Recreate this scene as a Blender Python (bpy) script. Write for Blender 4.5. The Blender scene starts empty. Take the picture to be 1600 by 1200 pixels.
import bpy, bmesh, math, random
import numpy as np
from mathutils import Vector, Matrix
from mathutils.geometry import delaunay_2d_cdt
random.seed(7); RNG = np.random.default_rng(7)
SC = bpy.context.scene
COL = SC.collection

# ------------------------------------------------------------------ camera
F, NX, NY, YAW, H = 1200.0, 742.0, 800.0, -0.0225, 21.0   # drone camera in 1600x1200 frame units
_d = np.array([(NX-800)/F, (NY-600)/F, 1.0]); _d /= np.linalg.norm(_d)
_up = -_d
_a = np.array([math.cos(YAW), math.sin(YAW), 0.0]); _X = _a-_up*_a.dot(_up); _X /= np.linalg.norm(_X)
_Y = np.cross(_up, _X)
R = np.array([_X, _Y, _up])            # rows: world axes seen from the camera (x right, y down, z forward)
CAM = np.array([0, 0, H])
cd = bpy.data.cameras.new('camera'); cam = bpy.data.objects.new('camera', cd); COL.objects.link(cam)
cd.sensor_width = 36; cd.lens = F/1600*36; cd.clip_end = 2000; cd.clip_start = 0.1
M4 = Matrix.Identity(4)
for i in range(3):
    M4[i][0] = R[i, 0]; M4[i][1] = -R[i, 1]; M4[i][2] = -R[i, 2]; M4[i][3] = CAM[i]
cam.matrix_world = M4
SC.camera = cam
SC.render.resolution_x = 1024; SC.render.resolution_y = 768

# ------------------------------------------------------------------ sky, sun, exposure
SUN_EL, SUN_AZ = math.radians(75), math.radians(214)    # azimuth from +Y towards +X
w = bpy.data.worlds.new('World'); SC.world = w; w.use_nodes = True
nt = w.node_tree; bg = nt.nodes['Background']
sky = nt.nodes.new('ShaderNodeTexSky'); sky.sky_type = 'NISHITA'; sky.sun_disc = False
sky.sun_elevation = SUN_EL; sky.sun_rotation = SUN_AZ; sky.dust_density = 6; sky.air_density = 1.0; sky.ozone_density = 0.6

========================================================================

WHAT IS ASKED ->
Begin with the first line of the listing and copy exactly through the line that contains "COL = SC.collection", please, keeping both ends and leaving out everything after.

ANSWER BELOW ->
Recreate this scene as a Blender Python (bpy) script. Write for Blender 4.5. The Blender scene starts empty. Take the picture to be 1600 by 1200 pixels.
import bpy, bmesh, math, random
import numpy as np
from mathutils import Vector, Matrix
from mathutils.geometry import delaunay_2d_cdt
random.seed(7); RNG = np.random.default_rng(7)
SC = bpy.context.scene
COL = SC.collection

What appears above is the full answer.